## [Stated goal]
Produce the listing below again, exactly as shown.

## [Source data]
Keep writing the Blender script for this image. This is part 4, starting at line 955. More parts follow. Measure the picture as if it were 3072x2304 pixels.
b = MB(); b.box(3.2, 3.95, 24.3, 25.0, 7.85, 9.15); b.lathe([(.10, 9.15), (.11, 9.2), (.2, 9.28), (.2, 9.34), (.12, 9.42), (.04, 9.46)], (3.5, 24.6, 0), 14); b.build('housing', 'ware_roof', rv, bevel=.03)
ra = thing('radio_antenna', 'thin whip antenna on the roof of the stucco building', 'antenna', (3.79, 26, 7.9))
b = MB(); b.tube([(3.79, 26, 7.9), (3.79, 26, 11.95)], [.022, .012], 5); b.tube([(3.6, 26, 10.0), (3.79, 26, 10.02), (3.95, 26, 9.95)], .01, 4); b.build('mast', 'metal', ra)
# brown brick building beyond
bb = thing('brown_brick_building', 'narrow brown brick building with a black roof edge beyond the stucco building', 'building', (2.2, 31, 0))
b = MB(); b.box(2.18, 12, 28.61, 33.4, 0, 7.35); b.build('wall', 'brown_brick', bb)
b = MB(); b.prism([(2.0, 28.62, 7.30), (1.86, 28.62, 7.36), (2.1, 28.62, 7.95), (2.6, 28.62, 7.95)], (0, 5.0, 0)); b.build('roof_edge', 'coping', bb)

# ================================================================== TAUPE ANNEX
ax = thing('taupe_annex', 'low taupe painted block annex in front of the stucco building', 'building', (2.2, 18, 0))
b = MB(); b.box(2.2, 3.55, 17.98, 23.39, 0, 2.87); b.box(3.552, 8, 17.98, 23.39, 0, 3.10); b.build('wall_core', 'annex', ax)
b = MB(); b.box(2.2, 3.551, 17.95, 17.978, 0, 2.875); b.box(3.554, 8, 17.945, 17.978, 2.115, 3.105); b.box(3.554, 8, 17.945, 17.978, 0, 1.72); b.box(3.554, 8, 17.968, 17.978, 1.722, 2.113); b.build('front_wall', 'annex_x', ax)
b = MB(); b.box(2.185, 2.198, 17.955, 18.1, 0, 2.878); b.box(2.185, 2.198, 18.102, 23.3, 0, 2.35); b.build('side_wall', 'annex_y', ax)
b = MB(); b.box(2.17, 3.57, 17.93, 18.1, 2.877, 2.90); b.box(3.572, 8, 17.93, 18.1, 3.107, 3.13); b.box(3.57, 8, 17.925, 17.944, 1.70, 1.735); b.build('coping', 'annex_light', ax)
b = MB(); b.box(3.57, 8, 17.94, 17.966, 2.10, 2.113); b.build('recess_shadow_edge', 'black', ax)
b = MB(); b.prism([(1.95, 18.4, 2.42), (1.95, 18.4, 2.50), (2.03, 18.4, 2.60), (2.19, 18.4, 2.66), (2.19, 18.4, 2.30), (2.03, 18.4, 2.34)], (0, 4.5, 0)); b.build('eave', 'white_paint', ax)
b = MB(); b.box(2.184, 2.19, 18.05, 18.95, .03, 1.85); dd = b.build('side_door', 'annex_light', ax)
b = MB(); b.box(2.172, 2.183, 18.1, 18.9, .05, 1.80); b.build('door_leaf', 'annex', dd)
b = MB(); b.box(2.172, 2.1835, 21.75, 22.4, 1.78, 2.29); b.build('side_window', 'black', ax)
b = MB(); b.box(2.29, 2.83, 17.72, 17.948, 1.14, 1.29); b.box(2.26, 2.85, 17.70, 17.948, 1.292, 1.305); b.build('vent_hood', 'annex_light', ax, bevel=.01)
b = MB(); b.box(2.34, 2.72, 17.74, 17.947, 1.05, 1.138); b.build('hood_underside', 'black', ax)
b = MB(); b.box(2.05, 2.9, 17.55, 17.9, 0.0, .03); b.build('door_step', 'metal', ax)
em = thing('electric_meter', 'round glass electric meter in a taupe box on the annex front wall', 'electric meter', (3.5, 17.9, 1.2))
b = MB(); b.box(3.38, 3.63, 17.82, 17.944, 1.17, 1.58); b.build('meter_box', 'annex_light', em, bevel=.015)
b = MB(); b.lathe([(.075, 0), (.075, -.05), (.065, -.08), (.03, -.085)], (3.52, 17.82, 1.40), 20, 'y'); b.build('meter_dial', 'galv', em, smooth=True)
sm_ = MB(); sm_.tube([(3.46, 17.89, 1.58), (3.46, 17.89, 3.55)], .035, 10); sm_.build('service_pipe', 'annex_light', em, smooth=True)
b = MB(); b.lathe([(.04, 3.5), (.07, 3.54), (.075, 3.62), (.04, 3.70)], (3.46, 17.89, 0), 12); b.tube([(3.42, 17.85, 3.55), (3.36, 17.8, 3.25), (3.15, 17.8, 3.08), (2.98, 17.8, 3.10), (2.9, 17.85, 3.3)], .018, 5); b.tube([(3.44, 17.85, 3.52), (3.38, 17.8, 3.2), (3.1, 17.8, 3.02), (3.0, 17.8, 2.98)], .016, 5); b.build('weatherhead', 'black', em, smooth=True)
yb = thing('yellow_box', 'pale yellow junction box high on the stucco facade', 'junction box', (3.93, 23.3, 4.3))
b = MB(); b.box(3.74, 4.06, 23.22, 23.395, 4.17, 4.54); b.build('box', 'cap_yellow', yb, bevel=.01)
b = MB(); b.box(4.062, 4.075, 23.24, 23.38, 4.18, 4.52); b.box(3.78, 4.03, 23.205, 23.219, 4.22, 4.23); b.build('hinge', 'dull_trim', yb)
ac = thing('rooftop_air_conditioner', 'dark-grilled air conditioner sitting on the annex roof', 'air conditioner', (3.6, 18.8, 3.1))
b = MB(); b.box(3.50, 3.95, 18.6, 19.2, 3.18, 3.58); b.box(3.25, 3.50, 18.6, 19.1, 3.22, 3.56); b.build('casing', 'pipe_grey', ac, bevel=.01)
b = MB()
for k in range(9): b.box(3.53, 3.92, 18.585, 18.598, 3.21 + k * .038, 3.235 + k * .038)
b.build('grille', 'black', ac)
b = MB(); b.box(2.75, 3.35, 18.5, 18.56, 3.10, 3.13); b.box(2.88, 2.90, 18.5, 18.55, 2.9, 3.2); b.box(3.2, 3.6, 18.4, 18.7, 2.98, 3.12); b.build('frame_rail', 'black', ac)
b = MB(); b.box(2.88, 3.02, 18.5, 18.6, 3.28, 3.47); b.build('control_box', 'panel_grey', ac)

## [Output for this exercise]
Keep writing the Blender script for this image. This is part 4, starting at line 955. More parts follow. Measure the picture as if it were 3072x2304 pixels.
b = MB(); b.box(3.2, 3.95, 24.3, 25.0, 7.85, 9.15); b.lathe([(.10, 9.15), (.11, 9.2), (.2, 9.28), (.2, 9.34), (.12, 9.42), (.04, 9.46)], (3.5, 24.6, 0), 14); b.build('housing', 'ware_roof', rv, bevel=.03)
ra = thing('radio_antenna', 'thin whip antenna on the roof of the stucco building', 'antenna', (3.79, 26, 7.9))
b = MB(); b.tube([(3.79, 26, 7.9), (3.79, 26, 11.95)], [.022, .012], 5); b.tube([(3.6, 26, 10.0), (3.79, 26, 10.02), (3.95, 26, 9.95)], .01, 4); b.build('mast', 'metal', ra)
# brown brick building beyond
bb = thing('brown_brick_building', 'narrow brown brick building with a black roof edge beyond the stucco building', 'building', (2.2, 31, 0))
b = MB(); b.box(2.18, 12, 28.61, 33.4, 0, 7.35); b.build('wall', 'brown_brick', bb)
b = MB(); b.prism([(2.0, 28.62, 7.30), (1.86, 28.62, 7.36), (2.1, 28.62, 7.95), (2.6, 28.62, 7.95)], (0, 5.0, 0)); b.build('roof_edge', 'coping', bb)

# ================================================================== TAUPE ANNEX
ax = thing('taupe_annex', 'low taupe painted block annex in front of the stucco building', 'building', (2.2, 18, 0))
b = MB(); b.box(2.2, 3.55, 17.98, 23.39, 0, 2.87); b.box(3.552, 8, 17.98, 23.39, 0, 3.10); b.build('wall_core', 'annex', ax)
b = MB(); b.box(2.2, 3.551, 17.95, 17.978, 0, 2.875); b.box(3.554, 8, 17.945, 17.978, 2.115, 3.105); b.box(3.554, 8, 17.945, 17.978, 0, 1.72); b.box(3.554, 8, 17.968, 17.978, 1.722, 2.113); b.build('front_wall', 'annex_x', ax)
b = MB(); b.box(2.185, 2.198, 17.955, 18.1, 0, 2.878); b.box(2.185, 2.198, 18.102, 23.3, 0, 2.35); b.build('side_wall', 'annex_y', ax)
b = MB(); b.box(2.17, 3.57, 17.93, 18.1, 2.877, 2.90); b.box(3.572, 8, 17.93, 18.1, 3.107, 3.13); b.box(3.57, 8, 17.925, 17.944, 1.70, 1.735); b.build('coping', 'annex_light', ax)
b = MB(); b.box(3.57, 8, 17.94, 17.966, 2.10, 2.113); b.build('recess_shadow_edge', 'black', ax)
b = MB(); b.prism([(1.95, 18.4, 2.42), (1.95, 18.4, 2.50), (2.03, 18.4, 2.60), (2.19, 18.4, 2.66), (2.19, 18.4, 2.30), (2.03, 18.4, 2.34)], (0, 4.5, 0)); b.build('eave', 'white_paint', ax)
b = MB(); b.box(2.184, 2.19, 18.05, 18.95, .03, 1.85); dd = b.build('side_door', 'annex_light', ax)
b = MB(); b.box(2.172, 2.183, 18.1, 18.9, .05, 1.80); b.build('door_leaf', 'annex', dd)
b = MB(); b.box(2.172, 2.1835, 21.75, 22.4, 1.78, 2.29); b.build('side_window', 'black', ax)
b = MB(); b.box(2.29, 2.83, 17.72, 17.948, 1.14, 1.29); b.box(2.26, 2.85, 17.70, 17.948, 1.292, 1.305); b.build('vent_hood', 'annex_light', ax, bevel=.01)
b = MB(); b.box(2.34, 2.72, 17.74, 17.947, 1.05, 1.138); b.build('hood_underside', 'black', ax)
b = MB(); b.box(2.05, 2.9, 17.55, 17.9, 0.0, .03); b.build('door_step', 'metal', ax)
em = thing('electric_meter', 'round glass electric meter in a taupe box on the annex front wall', 'electric meter', (3.5, 17.9, 1.2))
b = MB(); b.box(3.38, 3.63, 17.82, 17.944, 1.17, 1.58); b.build('meter_box', 'annex_light', em, bevel=.015)
b = MB(); b.lathe([(.075, 0), (.075, -.05), (.065, -.08), (.03, -.085)], (3.52, 17.82, 1.40), 20, 'y'); b.build('meter_dial', 'galv', em, smooth=True)
sm_ = MB(); sm_.tube([(3.46, 17.89, 1.58), (3.46, 17.89, 3.55)], .035, 10); sm_.build('service_pipe', 'annex_light', em, smooth=True)
b = MB(); b.lathe([(.04, 3.5), (.07, 3.54), (.075, 3.62), (.04, 3.70)], (3.46, 17.89, 0), 12); b.tube([(3.42, 17.85, 3.55), (3.36, 17.8, 3.25), (3.15, 17.8, 3.08), (2.98, 17.8, 3.10), (2.9, 17.85, 3.3)], .018, 5); b.tube([(3.44, 17.85, 3.52), (3.38, 17.8, 3.2), (3.1, 17.8, 3.02), (3.0, 17.8, 2.98)], .016, 5); b.build('weatherhead', 'black', em, smooth=True)
yb = thing('yellow_box', 'pale yellow junction box high on the stucco facade', 'junction box', (3.93, 23.3, 4.3))
b = MB(); b.box(3.74, 4.06, 23.22, 23.395, 4.17, 4.54); b.build('box', 'cap_yellow', yb, bevel=.01)
b = MB(); b.box(4.062, 4.075, 23.24, 23.38, 4.18, 4.52); b.box(3.78, 4.03, 23.205, 23.219, 4.22, 4.23); b.build('hinge', 'dull_trim', yb)
ac = thing('rooftop_air_conditioner', 'dark-grilled air conditioner sitting on the annex roof', 'air conditioner', (3.6, 18.8, 3.1))
b = MB(); b.box(3.50, 3.95, 18.6, 19.2, 3.18, 3.58); b.box(3.25, 3.50, 18.6, 19.1, 3.22, 3.56); b.build('casing', 'pipe_grey', ac, bevel=.01)
b = MB()
for k in range(9): b.box(3.53, 3.92, 18.585, 18.598, 3.21 + k * .038, 3.235 + k * .038)
b.build('grille', 'black', ac)
b = MB(); b.box(2.75, 3.35, 18.5, 18.56, 3.10, 3.13); b.box(2.88, 2.90, 18.5, 18.55, 2.9, 3.2); b.box(3.2, 3.6, 18.4, 18.7, 2.98, 3.12); b.build('frame_rail', 'black', ac)
b = MB(); b.box(2.88, 3.02, 18.5, 18.6, 3.28, 3.47); b.build('control_box', 'panel_grey', ac)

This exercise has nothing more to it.